Altro che legge elettorale, la minoranza Pd non si capacita di avere perduto il congresso nel 2013
Pubblicato: 16/04/2015 – Fabio Avallone (Huffington Post)
È questa la verità. La battaglia che si sta combattendo a botte di “è una questione vitale per il futuro dei nostri figli” e “ne va della democrazia del nostro paese”, in realtà, non è che la disperata continuazione per le vie parlamentari del congresso perduto nel 2013. Bersani, Fassina, Gotor e Bindi se ne infischiano della legge elettorale. Se ne infischiano da 10 anni, da quando, cioè, il centrodestra approvò il Porcellum con lo scopo di inquinare i pozzi prima delle elezioni del 2006. Da allora la legge elettorale, nonostante le decine di volte in cui il presidente Napolitano è intervenuto per chiederne la modifica, non è mai stata tra le priorità di costoro.
Anche dopo la “non vittoria” del 2013, dopo il pasticciaccio sull’elezione del presidente della Repubblica e dopo le parole durissime di Napolitano (che definì “Imperdonabile la mancata riforma della legge elettorale del 2005“), il governo Letta, espressione dell’accordo tra “la ditta” e l’allora Pdl non trovò nulla di meglio da fare che rinviare ad libitum la questione, fino all’intervento della Corte Costituzionale che, finalmente, dichiarò incostituzionale il Porcellum.
Renzi, al contrario, fa sul serio. Ha inserito sin dal primo giorno le riforme, tra cui quella elettorale, tra le priorità del suo governo e sta perseguendo l’obiettivo con costanza e determinazione. Proprio il fatto, ribadito ieri dal presidente del Consiglio, che la vita di questo governo è legata a doppio filo alla riforma elettorale, la rende il terreno ideale di scontro da parte della minoranza Pd. Ancora increduli davanti al risultato del congresso del 2013 (67% Renzi, 18% Cuperlo, 14% Civati), i principali protagonisti del vecchio Pd cercano il modo di restituire il colpo e la possibilità di sfruttare la composizione del Parlamento (eletto con il Porcellum, guarda un po’) per silurare il governo deve apparire loro come un’occasione irrinunciabile.

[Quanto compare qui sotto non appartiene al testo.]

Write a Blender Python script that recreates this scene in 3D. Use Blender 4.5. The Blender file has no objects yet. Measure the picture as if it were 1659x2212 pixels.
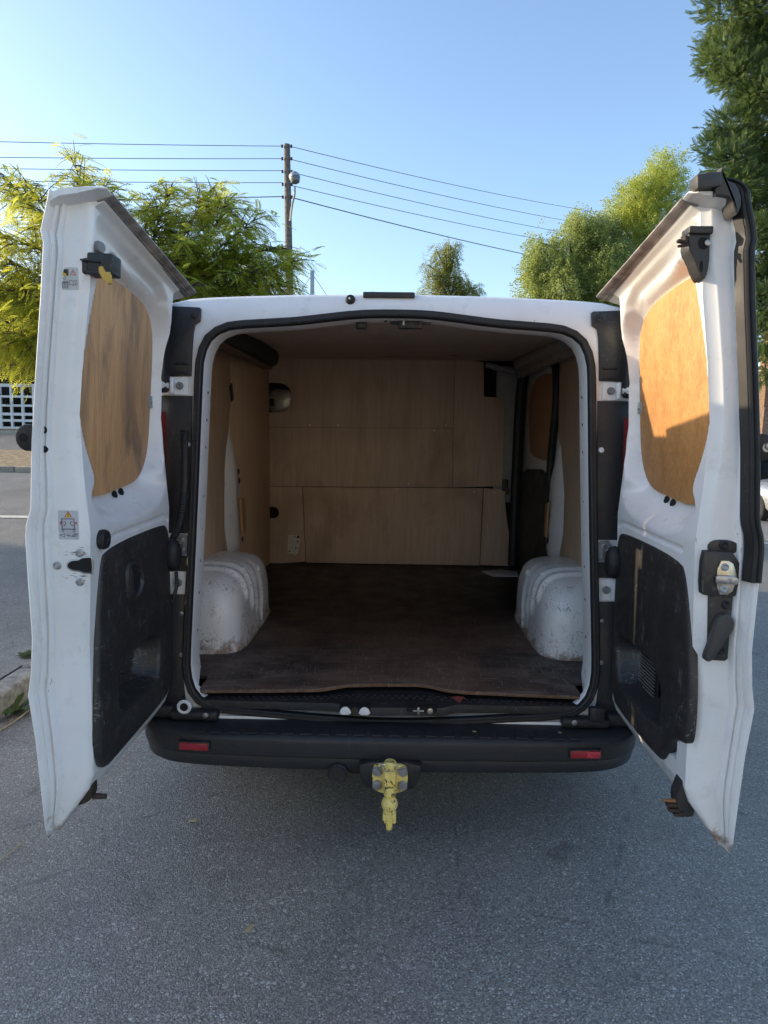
import bpy, bmesh, math, random
import numpy as np
from mathutils import Vector, Matrix
rad = math.radians
scn = bpy.context.scene
COL = scn.collection

# ------------------------------------------------------------------ camera
PITCH, YAW, ROLL = rad(-6.55), rad(0.95), rad(0.75)
fw = Vector((-math.sin(YAW)*math.cos(PITCH), math.cos(YAW)*math.cos(PITCH), math.sin(PITCH)))
rt = Vector((math.cos(YAW), math.sin(YAW), 0))
up = rt.cross(fw)
r2 = rt*math.cos(ROLL)+up*math.sin(ROLL)
u2 = up*math.cos(ROLL)-rt*math.sin(ROLL)
cd = bpy.data.cameras.new('camera')
cam = bpy.data.objects.new('camera', cd)
COL.objects.link(cam)
cam.matrix_world = Matrix(((r2.x, u2.x, -fw.x, 0.012), (r2.y, u2.y, -fw.y, -2.48), (r2.z, u2.z, -fw.z, 1.47), (0, 0, 0, 1)))
cd.sensor_fit = 'VERTICAL'
cd.sensor_height = 36
cd.lens = 36*1534/2212
cd.clip_start = 0.02
cd.clip_end = 2000
scn.camera = cam

# ------------------------------------------------------------------ sky, sun, exposure
SUN_EL, SUN_AZ = rad(16.2), rad(12)       # azimuth measured forward from straight left
S = Vector((-math.cos(SUN_AZ)*math.cos(SUN_EL), math.sin(SUN_AZ)*math.cos(SUN_EL), math.sin(SUN_EL)))
w = bpy.data.worlds.new('World')
scn.world = w
w.use_nodes = True
nt = w.node_tree
sky = nt.nodes.new('ShaderNodeTexSky')
sky.sky_type = 'NISHITA'
sky.sun_disc = False
sky.sun_elevation = SUN_EL
sky.sun_rotation = -(math.pi/2-SUN_AZ)
sky.altitude = 50
sky.air_density = 1.0
sky.dust_density = 1.6
sky.ozone_density = 2.2
nt.links.new(sky.outputs[0], nt.nodes['Background'].inputs[0])
nt.nodes['Background'].inputs[1].default_value = 0.145
sd = bpy.data.lights.new('sun', 'SUN')
sd.energy = 2.7
sd.angle = rad(0.5)
sd.color = (1.0, 0.80, 0.56)
sun = bpy.data.objects.new('sun', sd)
COL.objects.link(sun)
sun.rotation_euler = S.to_track_quat('Z', 'Y').to_euler()
sun.location = S*40
vs = scn.view_settings
vs.view_transform = 'Standard'
vs.look = 'None'
vs.exposure = 1.30
vs.gamma = 1
vs.use_curve_mapping = False
scn.cycles.max_bounces = 10
scn.cycles.diffuse_bounces = 6
scn.cycles.transparent_max_bounces = 8
try:
    scn.cycles.use_denoising = True
except Exception:
    pass

# ------------------------------------------------------------------ mesh helpers
class MB:
    def __init__(s):
        s.v, s.f, s.m = [], [], []
        s.cm = 0
    def add(s, v, f):
        o = len(s.v)
        s.v += [tuple(p) for p in v]
        s.f += [tuple(i+o for i in q) for q in f]
        s.m += [s.cm]*len(f)
        return s

def wloc(p):
    r = Vector((0, 0, 0))
    while p is not None:
        r += p.location
        p = p.parent
    return r

def obj(name, mb, mat, parent=None, angle=35, recalc=True, smooth=True):
    me = bpy.data.meshes.new(name)
    off = wloc(parent)
    vv = mb.v
    if off.length > 0:
        vv = [(a-off.x, b-off.y, c-off.z) for a, b, c in vv]
    me.from_pydata(vv, [], mb.f)
    mats = mat if isinstance(mat, (list, tuple)) else [mat]
    for m in mats:
        me.materials.append(m)
    if len(mats) > 1:
        me.polygons.foreach_set('material_index', mb.m)
    if recalc:
        bm = bmesh.new()
        bm.from_mesh(me)
        bmesh.ops.recalc_face_normals(bm, faces=bm.faces)
        bm.to_mesh(me)
        bm.free()
    if smooth:
        me.polygons.foreach_set('use_smooth', [True]*len(me.polygons))
        me.set_sharp_from_angle(angle=rad(angle))
    me.update()
    o = bpy.data.objects.new(name, me)
    COL.objects.link(o)
    if parent is not None:
        o.parent = parent
    return o

def npobj(name, V, F, mat, parent=None, smooth=False):
    """many equal quads from numpy arrays"""
    me = bpy.data.meshes.new(name)
    off = wloc(parent)
    V = np.asarray(V, np.float32)-np.array(off, np.float32)
    n, k = F.shape
    me.vertices.add(len(V))
    me.vertices.foreach_set('co', V.ravel())
    me.loops.add(n*k)
    me.loops.foreach_set('vertex_index', F.astype(np.int32).ravel())
    me.polygons.add(n)
    me.polygons.foreach_set('loop_start', np.arange(0, n*k, k, dtype=np.int32))
    me.polygons.foreach_set('loop_total', np.full(n, k, np.int32))
    if smooth:
        me.polygons.foreach_set('use_smooth', np.ones(n, bool))
    me.materials.append(mat)
    me.update(calc_edges=True)
    o = bpy.data.objects.new(name, me)
    COL.objects.link(o)
    if parent is not None:
        o.parent = parent
    return o

def tag(o, label=None, cat=None, group=None, kind=None):
    if label: o['label'] = label
    if cat: o['category'] = cat
    if group: o['group'] = group
    if kind: o['kind'] = kind
    return o

def empty(name, loc, label, cat, group=None):
    o = bpy.data.objects.new(name, None)
    o.empty_display_size = 0.2
    COL.objects.link(o)
    o.location = loc
    return tag(o, label, cat, group)

_bb = {}
def bevbox(sx, sy, sz, b, seg):
    k = (round(sx, 5), round(sy, 5), round(sz, 5), round(b, 5), seg)
    if k not in _bb:
        bm = bmesh.new()
        bmesh.ops.create_cube(bm, size=1)
        for v in bm.verts:
            v.co = Vector((v.co.x*sx, v.co.y*sy, v.co.z*sz))
        if b > 0:
            bmesh.ops.bevel(bm, geom=list(bm.edges), offset=b, segments=seg, profile=0.5, affect='EDGES')
        bm.verts.index_update()
        _bb[k] = ([v.co.copy() for v in bm.verts], [[v.index for v in f.verts] for f in bm.faces])
        bm.free()
    return _bb[k]

def box(mb, c, s, b=0.0, seg=2, rot=None):
    v, f = bevbox(s[0], s[1], s[2], b, seg)
    c = Vector(c)
    if rot is not None:
        v = [rot @ p for p in v]
    return mb.add([p+c for p in v], f)

def loft(mb, rings, closed=True, cap0=False, cap1=False):
    n = len(rings[0])
    v = [p for r in rings for p in r]
    f = []
    for i in range(len(rings)-1):
        for j in range(n if closed else n-1):
            a, b = i*n+j, i*n+(j+1) % n
            f.append((a, b, b+n, a+n))
    if cap0: f.append(tuple(range(n))[::-1])
    if cap1: f.append(tuple(range((len(rings)-1)*n, len(rings)*n)))
    return mb.add(v, f)

def tube(mb, pts, r, seg=8, closed=False, cap=True, lobes=0, flat=1.0):
    P = [Vector(p) for p in pts]
    n = len(P)
    rr = r if isinstance(r, (list, tuple)) else [r]*n
    rings = []
    prev = None
    for i in range(n):
        if closed:
            t = (P[(i+1) % n]-P[i-1]).normalized()
        else:
            t = (P[min(i+1, n-1)]-P[max(i-1, 0)]).normalized()
        if prev is None:
            a = Vector((0, 0, 1)) if abs(t.z) < 0.9 else Vector((0, 1, 0))
            nrm = (a-t*a.dot(t)).normalized()
        else:
            nrm = (prev-t*prev.dot(t)).normalized()
        prev = nrm
        bn = t.cross(nrm)
        ring = []
        for k in range(seg):
            a = 2*math.pi*k/seg
            q = rr[i]*(1+(0.12*math.cos(lobes*a) if lobes else 0))
            ring.append(P[i]+nrm*math.cos(a)*q+bn*math.sin(a)*q*flat)
        rings.append(ring)
    if closed:
        rings.append(rings[0])
        return loft(mb, rings)
    return loft(mb, rings, True, cap, cap)

def lathe(mb, o, axis, prof, seg=20):
    o = Vector(o); axis = Vector(axis).normalized()
    a = Vector((0, 0, 1)) if abs(axis.z) < 0.9 else Vector((1, 0, 0))
    e1 = (a-axis*a.dot(axis)).normalized(); e2 = axis.cross(e1)
    rings = []
    for r, h in prof:
        rings.append([o+axis*h+(e1*math.cos(2*math.pi*k/seg)+e2*math.sin(2*math.pi*k/seg))*max(r, 1e-5) for k in range(seg)])
    return loft(mb, rings, True, True, True)

def inset(poly, d):
    n = len(poly)
    A = sum(poly[i][0]*poly[(i+1) % n][1]-poly[(i+1) % n][0]*poly[i][1] for i in range(n))
    sg = 1 if A > 0 else -1
    out = []
    for i in range(n):
        p0, p1, p2 = Vector(poly[i-1]), Vector(poly[i]), Vector(poly[(i+1) % n])
        d1 = (p1-p0); d2 = (p2-p1)
        if d1.length < 1e-7: d1 = d2
        if d2.length < 1e-7: d2 = d1
        d1 = d1.normalized(); d2 = d2.normalized()
        n1 = Vector((-d1.y, d1.x))*sg; n2 = Vector((-d2.y, d2.x))*sg
        m = (n1+n2)
        m = m.normalized() if m.length > 1e-6 else n1
        c = max(0.35, m.dot(n1))
        q = p1+m*(d/c)
        out.append((q.x, q.y))
    return out

def chaikin(poly, it=2, closed=True):
    P = [tuple(p) for p in poly]
    for _ in range(it):
        Q = []
        n = len(P)
        for i in range(n if closed else n-1):
            a, b = P[i], P[(i+1) % n]
            Q.append(tuple(a[k]*.75+b[k]*.25 for k in range(len(a))))
            Q.append(tuple(a[k]*.25+b[k]*.75 for k in range(len(a))))
        if not closed:
            Q = [P[0]]+Q+[P[-1]]
        P = Q
    return P

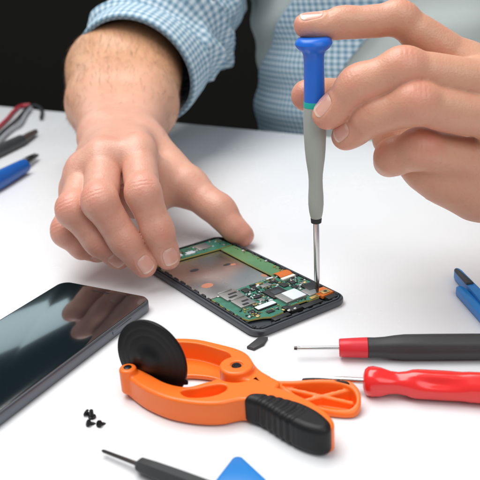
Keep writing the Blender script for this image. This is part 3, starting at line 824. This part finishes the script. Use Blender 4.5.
def f_front(x, y, z):
    d2 = on2d(lambda X, Y: poly2d(X, Y, front))(x, y)
    d = ext(d2, z, .6, ZT, 1.5)
    d = smin(d, ext(on2d(lambda X, Y: np.hypot(X-tipc[0], Y-tipc[1]))(x, y)-4.2, z, 3, 16.2, 1.2), 1.5)
    sl = on2d(lambda X, Y: poly2d(X, Y, slot))(x, y)
    d = smax(d, -smax(sl, 4.-z, .6), .8)
    d = smax(d, -(on2d(lambda X, Y: np.hypot(X-piv[0], Y-piv[1]))(x, y)-10.5+0*z+np.maximum(0, 7.2-z)*50), .4)   # seat of the boss
    return d
def f_back(x, y, z):
    d2 = on2d(lambda X, Y: poly2d(X, Y, backp))(x, y)
    d = smin(ext(d2, z, .6, ZT, 1.2), smax(ext(on2d(lambda X, Y: poly2d(X, Y, backh))(x, y), z, .6, 14, .5), (z-on2d(rim_z)(x, y))*.95, 1.0), 2.5)
    pa = on2d(lambda X, Y: poly2d(X, Y, pocketA))(x, y)
    d = smax(d, -smax(pa, 3.2-z, .8), .6)
    phn = on2d(lambda X, Y: poly2d(X, Y, pocketH))(x, y)
    rb = None
    for a, b in ribs:
        q_ = on2d(lambda X, Y: seg2(X, Y, a, b))(x, y)-.85
        rb = q_ if rb is None else np.minimum(rb, q_)
    cut = smax(phn, 1.3-z, .6)
    cut = smax(cut, -smax(rb, z-on2d(rim_z)(x, y)+1.6, .5), .5)
    d = smax(d, -cut, .6)
    boss = ext(on2d(lambda X, Y: np.hypot(X-piv[0], Y-piv[1]))(x, y)-8.2, z, 1, 16.2, 1.3)
    d = smin(d, boss, 1.5)
    hole = on2d(lambda X, Y: np.hypot(X-piv[0], Y-piv[1]))(x, y)
    d = smax(d, -(smax(hole-3.0, 15.2-z, .2)), .3)
    return d
def poly_lohi(pts, z1): a = np.array(pts); return (*(a.min(0)-2.5), -.5), (*(a.max(0)+2.5), z1)
lo, hi = poly_lohi(front, 17.5); v, q4 = field_mesh(f_front, lo, hi, .42)
lev = link('lever', from_arrays(v, q4, 'lever'), M_orange, cl)
lo, hi = poly_lohi(list(backp)+list(backh), 17.5); v, q4 = field_mesh(f_back, lo, hi, .42)
lev2 = link('lever', from_arrays(v, q4, 'lever'), M_orange, cl)
MB().lathe([(0, 0), (0, 2.4), (2.6, 2.4), (2.9, 2.1), (2.9, 1.1), (2.6, .9), (2.6, 0)], (*piv, 13), (*piv, 20), 24).build('pivot_pin', M_pin, cl)
MB().lathe([(0, 0), (0, 2.0), (1.5, 2.0), (1.7, 1.7), (1.7, 0)], (*tipc, 14.8), (*tipc, 20), 20).build('pin', M_pin, lev)
# small coil of ribs behind the pivot
mb = MB()
for k in range(4):
    a_ = Z(256+k*6, 374+k*2.6, 13)[:2]; b_ = Z(250+k*6, 386+k*2.0, 13)[:2]
    c_ = (a_+b_)/2; mb.box((*c_, 6), (1.3, np.linalg.norm(b_-a_), 9), rz=math.atan2((b_-a_)[1], (b_-a_)[0])-math.pi/2, bevel=.3)
mb.build('spring', M_orange, lev2)
grip = spline(zp([(246.5, 398), (252, 394), (268, 394.5), (286, 399), (302, 404), (316, 411), (325, 418), (329.5, 424), (327, 429), (318, 430), (302, 425.5), (283, 416.5), (265, 405.5), (253, 400)], 13.6), 5)
gs, ge = Z(258, 396, 13)[:2], Z(318, 422, 13)[:2]; gd = (ge-gs)/np.linalg.norm(ge-gs); gn = np.array([-gd[1], gd[0]])
def f_grip(x, y, z):
    d2 = on2d(lambda X, Y: poly2d(X, Y, grip))(x, y)
    u = (x-gs[0])*gd[0]+(y-gs[1])*gd[1]; Lg = np.linalg.norm(ge-gs)
    w = (x-gs[0])*gn[0]+(y-gs[1])*gn[1]
    band = np.clip(u/4, 0, 1)*np.clip((Lg-6-u)/4, 0, 1)
    d = ext(d2-.9, z, .3, 14.6, 3.2)
    side = np.clip((5.5-w)/3, 0, 1)
    return d+.62*band*side*(.5+.5*np.cos((u+.12*w*w*.3)*2*math.pi/4.1))**2
lo, hi = poly_lohi(grip, 16.5); v, q4 = field_mesh(f_grip, lo, hi, .42)
link('grip', from_arrays(v, q4, 'grip'), M_rubber, lev)
g2 = spline(zp([(304, 378.0), (322, 378.0), (344, 380.2), (350, 383.5), (344, 382.6), (322, 380.2), (304, 380.0)], 10.6), 4)
lo, hi = poly_lohi(g2, 15.5)
v, q4 = field_mesh(lambda x, y, z: ext(on2d(lambda X, Y: poly2d(X, Y, g2))(x, y), z, 1.5, 10.9, .7), lo, hi, .45)
link('grip', from_arrays(v, q4, 'grip'), M_rubber, lev2)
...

Bene ha fatto, quindi, Matteo Renzi a scoprire le carte. Dopo oltre un anno di iter parlamentare e dopo aver accolto alcuni dei rilievi proprio della minoranza Pd, per il presidente del Consiglio è giunto il momento di chiudere la partita della legge elettorale. Renzi sa che la chiave del suo successo sta nella rapidità e nella efficacia dell’azione del Governo. Il ping pong infinito tra Camera e Senato non mira a migliorare la legge (nel cui merito non entrerò, ma che indubbiamente riceve i rilievi della Corte Costituzionale e supera la logica bloccante del Porcellum), ma ad indebolire la figura di Renzi agli occhi dell’opinione pubblica, per poter dire, alla prossima occasione, che, in fondo, anche lui è come gli altri.
Legge elettorale o voto, quindi, appare l’unica strategia possibile e credibile del presidente del Consiglio. Ora che la posta in palio è chiara a tutti, personalmente non credo che la minoranza Pd avrà il coraggio di andare fino in fondo. Ma se dovesse averlo e, dunque, se il governo dovesse dimettersi, sarebbe una clamorosa vittoria proprio per Renzi che avrà dimostrato di tenere talmente alle riforme da metterle davanti sin anche alla sopravvivenza del proprio governo.
L’unico risultato che otterrebbe la minoranza Pd, al contrario, sarebbe quello di iscrivere il proprio nome nell’albo d’oro dei nemici delle riforme, come accadde già a Rossi e Turigliatto con il secondo governo Prodi.
(Sono cose che penso anch’io, ma che non saprei dire così bene).